--- Begin Source material ---

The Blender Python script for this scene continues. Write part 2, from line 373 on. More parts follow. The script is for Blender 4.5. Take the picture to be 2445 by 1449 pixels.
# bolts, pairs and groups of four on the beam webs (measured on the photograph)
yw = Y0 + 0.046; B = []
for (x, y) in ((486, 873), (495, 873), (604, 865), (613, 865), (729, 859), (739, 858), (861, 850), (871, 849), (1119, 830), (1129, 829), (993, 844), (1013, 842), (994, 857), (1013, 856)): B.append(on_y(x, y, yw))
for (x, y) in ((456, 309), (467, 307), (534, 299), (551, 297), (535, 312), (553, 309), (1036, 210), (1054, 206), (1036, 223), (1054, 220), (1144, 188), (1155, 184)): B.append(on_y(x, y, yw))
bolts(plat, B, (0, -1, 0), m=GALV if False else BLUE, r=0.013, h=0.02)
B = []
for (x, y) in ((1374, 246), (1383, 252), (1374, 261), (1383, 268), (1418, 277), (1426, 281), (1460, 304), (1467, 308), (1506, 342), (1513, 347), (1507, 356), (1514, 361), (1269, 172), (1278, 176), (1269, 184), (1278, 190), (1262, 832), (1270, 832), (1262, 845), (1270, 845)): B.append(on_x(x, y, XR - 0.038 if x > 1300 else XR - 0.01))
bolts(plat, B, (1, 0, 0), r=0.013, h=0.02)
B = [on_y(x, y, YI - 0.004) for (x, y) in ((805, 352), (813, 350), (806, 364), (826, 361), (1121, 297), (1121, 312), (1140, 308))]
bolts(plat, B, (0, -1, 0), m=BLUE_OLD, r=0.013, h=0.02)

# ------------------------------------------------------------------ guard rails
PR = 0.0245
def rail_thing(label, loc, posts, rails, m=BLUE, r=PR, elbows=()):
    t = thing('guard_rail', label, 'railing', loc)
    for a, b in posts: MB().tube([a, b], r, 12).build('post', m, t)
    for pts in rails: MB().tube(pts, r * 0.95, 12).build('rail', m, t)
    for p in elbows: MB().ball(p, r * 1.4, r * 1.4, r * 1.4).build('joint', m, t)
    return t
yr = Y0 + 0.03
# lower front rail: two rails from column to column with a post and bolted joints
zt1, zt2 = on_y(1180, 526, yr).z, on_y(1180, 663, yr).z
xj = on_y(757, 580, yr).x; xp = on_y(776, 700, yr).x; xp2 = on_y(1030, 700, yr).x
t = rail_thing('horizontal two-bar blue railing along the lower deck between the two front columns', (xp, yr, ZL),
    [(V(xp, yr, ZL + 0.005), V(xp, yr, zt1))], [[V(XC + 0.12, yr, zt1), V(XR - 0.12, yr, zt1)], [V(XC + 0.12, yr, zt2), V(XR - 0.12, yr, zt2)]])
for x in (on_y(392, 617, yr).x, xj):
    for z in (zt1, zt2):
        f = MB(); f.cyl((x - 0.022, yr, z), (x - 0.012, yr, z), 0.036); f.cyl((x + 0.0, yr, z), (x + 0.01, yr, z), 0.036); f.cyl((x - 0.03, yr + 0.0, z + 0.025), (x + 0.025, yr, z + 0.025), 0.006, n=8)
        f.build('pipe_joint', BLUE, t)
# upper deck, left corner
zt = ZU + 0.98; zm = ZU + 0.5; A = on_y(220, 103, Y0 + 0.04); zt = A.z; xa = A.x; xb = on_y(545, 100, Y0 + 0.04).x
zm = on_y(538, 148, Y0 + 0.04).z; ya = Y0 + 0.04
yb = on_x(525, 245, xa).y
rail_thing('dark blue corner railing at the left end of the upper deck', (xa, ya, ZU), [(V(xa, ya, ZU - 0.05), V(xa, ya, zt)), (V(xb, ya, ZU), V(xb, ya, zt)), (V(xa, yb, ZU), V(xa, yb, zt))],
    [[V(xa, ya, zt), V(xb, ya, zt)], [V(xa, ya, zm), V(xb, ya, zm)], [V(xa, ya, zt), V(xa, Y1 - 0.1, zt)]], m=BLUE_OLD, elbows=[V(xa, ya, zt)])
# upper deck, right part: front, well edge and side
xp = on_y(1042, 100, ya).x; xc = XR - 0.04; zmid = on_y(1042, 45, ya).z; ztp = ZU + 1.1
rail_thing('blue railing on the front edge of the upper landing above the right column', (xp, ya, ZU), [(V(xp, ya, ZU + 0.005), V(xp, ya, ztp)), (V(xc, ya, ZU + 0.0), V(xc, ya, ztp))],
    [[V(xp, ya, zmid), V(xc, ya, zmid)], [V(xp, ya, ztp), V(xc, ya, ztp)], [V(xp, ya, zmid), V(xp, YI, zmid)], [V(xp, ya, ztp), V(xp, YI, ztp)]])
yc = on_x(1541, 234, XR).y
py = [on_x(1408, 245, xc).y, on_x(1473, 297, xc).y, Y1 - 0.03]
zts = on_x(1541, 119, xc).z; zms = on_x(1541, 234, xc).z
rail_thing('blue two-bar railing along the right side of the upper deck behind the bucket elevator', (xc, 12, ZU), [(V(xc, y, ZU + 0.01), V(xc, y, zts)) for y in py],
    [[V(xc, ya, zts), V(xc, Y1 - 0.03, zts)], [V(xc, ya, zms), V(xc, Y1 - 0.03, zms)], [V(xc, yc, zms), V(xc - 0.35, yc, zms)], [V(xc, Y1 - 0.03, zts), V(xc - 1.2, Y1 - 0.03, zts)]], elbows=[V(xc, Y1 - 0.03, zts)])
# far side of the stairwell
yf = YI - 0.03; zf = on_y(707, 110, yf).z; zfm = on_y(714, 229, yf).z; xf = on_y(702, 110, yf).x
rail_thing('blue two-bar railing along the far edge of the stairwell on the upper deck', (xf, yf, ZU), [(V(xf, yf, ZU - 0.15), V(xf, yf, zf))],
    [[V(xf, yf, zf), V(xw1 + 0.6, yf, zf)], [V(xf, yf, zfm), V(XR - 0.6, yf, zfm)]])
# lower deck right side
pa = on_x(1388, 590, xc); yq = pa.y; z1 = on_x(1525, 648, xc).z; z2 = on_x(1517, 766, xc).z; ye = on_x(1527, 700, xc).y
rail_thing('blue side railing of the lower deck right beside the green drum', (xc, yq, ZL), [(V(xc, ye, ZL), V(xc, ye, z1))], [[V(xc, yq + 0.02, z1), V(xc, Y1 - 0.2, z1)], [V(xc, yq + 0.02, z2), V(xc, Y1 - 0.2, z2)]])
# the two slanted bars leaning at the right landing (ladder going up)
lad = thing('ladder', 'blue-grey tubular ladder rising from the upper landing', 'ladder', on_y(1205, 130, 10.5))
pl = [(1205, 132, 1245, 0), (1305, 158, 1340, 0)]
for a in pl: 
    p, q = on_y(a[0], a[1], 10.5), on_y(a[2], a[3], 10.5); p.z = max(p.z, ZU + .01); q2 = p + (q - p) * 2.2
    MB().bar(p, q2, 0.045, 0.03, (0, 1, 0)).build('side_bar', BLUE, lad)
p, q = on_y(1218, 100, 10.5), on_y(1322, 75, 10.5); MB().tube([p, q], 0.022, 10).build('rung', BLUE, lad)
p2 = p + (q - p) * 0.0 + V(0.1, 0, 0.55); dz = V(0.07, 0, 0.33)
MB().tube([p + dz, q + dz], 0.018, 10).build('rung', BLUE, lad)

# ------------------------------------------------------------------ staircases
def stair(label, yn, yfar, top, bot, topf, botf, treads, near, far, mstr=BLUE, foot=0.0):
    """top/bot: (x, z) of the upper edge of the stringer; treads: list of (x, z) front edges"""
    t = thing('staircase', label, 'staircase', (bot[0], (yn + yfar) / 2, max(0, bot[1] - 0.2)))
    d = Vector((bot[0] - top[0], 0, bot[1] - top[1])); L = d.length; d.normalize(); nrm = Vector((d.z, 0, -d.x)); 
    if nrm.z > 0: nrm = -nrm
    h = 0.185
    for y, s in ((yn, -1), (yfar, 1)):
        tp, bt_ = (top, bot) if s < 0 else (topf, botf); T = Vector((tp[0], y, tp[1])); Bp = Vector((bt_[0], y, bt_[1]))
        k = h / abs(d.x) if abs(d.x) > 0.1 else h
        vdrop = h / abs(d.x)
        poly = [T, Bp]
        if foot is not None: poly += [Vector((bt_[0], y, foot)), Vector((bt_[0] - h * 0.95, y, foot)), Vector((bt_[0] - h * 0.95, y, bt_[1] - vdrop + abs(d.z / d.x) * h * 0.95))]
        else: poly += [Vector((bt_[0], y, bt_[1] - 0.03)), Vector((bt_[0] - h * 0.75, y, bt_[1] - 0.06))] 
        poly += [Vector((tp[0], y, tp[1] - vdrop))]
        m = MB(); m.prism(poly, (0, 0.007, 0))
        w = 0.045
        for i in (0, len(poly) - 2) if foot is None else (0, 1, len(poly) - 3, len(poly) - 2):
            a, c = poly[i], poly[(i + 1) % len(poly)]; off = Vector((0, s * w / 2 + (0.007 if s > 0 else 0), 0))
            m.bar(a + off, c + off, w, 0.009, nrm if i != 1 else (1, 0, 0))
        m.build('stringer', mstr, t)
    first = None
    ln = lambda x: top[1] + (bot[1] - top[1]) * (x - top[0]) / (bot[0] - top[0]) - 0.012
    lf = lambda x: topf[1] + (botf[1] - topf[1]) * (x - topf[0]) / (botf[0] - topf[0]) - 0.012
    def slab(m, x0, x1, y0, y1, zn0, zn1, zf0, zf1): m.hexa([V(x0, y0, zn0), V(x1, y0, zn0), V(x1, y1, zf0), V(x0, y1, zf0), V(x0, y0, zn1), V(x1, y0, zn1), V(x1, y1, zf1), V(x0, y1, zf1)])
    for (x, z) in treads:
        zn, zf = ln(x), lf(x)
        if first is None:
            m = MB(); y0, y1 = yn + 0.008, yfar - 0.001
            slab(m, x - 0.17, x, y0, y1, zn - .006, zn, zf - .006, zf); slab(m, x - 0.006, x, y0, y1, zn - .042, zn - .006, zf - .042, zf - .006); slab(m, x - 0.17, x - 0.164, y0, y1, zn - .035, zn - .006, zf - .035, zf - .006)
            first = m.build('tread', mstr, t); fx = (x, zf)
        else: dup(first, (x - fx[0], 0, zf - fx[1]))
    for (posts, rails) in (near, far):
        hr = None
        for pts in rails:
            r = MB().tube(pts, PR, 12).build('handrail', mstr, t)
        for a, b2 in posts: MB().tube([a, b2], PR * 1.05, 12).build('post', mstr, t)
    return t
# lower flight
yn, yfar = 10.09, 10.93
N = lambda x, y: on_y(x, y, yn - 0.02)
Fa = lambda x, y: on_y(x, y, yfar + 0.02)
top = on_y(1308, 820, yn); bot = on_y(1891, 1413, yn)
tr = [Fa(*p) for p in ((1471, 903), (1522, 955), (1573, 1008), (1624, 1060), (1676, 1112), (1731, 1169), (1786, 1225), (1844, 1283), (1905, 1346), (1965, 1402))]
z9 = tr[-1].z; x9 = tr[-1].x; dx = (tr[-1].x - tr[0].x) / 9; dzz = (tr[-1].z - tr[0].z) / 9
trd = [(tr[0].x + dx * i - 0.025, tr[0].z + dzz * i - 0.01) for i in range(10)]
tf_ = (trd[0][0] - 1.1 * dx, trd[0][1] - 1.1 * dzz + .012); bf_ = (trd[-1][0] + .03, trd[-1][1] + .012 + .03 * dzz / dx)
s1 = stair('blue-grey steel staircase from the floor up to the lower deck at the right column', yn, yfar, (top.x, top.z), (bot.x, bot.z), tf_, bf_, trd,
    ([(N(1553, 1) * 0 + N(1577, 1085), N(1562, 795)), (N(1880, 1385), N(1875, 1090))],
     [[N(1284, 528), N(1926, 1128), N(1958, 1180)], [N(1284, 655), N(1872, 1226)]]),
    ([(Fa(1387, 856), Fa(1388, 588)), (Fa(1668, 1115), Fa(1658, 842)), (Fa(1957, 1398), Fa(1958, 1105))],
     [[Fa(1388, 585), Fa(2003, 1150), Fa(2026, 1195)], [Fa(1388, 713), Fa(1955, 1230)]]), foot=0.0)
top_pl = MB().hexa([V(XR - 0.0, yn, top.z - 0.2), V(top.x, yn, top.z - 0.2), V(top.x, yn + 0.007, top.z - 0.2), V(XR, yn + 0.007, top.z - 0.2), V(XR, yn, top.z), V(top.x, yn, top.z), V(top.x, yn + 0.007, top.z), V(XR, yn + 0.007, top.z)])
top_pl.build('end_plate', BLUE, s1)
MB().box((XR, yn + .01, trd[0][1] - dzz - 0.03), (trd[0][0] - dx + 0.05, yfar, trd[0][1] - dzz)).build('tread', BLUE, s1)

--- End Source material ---

Task requirements: Only the number is wanted: how many lines above include the word "part"?

Written response: 2